Слушая чтеца, думы и воспоминания ползут, цепляются одно за другое и переносят меня на необъятный простор безбрежных золотых нив... И все, кто слушает, видит воочию все то, что слито поэтом и неповторимым чтецом в мелодию созвучий.
Порой ручей, порой овраг,
А там поля, опять поля...
Я не свожу глаз с Ермоловой - она боится пропустить каждый звук. Она живет. Она идет по этим полям в полном одиночестве и радуется простору, волнам золотого моря колосьев, стаям птиц. Это я вижу в ее глазах, вижу, что для нее нет ничего окружающего ее: ни седого Юрьева, который возвеличил ее своей пьесой, ни Федотовой, которая не радуется новой звезде, ни Рено с ее красотой, померкшей перед ней, полной жизни и свежести... Она смотрит вдаль... Видит только поля, поля, поля...
Порой ручей, порой овраг,
А там поля, кругом поля,
И в золотых опять волнах
С холма на холм взлетаю я...
Короткая пауза, и глаза чтеца все так же смотрят куда-то вдаль. Во все время чтения ни малейшего движения, ни одного жеста, только лицо и глаза его живут.
Он спокойно передает словами то, что переживает, чувствует, ощущает.
Глядя вдаль, он спрашивает:
Но где же люди? - и отвечает:
Ни души среди забытых деревень...
И потом так же спокойно рассказывает о встрече со стариком, который просит его подвезти. Предлагает ему сесть рядом с собой, но тот, бывший барский камердинер, после объявления воли выброшенный наследниками за старостью и недовольный всем, еще помнит барскую дисциплину и, отказавшись, садится рядом с ямщиком на облучок, ворчит и ругает все новое, даже волю.
Отживший мир в его лице,
Казалось, силы напрягал.
Идет разговор со стариком, который кивнул головой на молодого парня-ямщика.
И все мы, зрители, видим и ямщика и старого камердинера.
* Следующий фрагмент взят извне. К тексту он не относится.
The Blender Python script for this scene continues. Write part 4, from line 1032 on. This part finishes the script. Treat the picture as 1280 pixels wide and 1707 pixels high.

Глаза Ермоловой опять покрылись дымкой грусти, но это было уже в последний раз.
Сердито бросает старик:
Вот парень вам из молодых...
Спросите их,
Куда глядят? Чего хотят?
Парень в недоумении:
Никак желанное словцо
Не попадало на язык...
- Чего?..- он начал было вслух...
Да вдруг как кудрями встряхнет,
Да вдруг как свистнет во весь дух -
И тройка ринулась вперед!
Вперед, в пространство без конца...
Ермолова откидывается на спинку стула.
Мерцавшие зарницы сменились в ее глазах сверкнувшей молнией, будто она сама мчится на бешеной тройке:
Вперед, в пространство без конца...
А чтец, между тем, заканчивает:
Неслись! - Куда ж вас дьявол мчит?-
Вдруг сорвалось у старика.
А тот летит, лишь вдаль глядит,
А даль-то, даль как широка!
Зимний сезон кончился. Мне предстояло или остаться в летнем помещении Кружка в Москве, или уехать в Смоленск. И я бы угодил в начавшийся тогда набор добровольцев в Сербию, что наверное бы для меня добром не кончилось, да опять случай подвернулся. Встретил я казака Бокова, с которым я познакомился еще в цирковые времена, и позвал он меня к себе на Дон.
- Степь-то какая сейчас! Потом съездим на Кавказ, надо кабардинских маток купить! Поживем лето на зимовнике.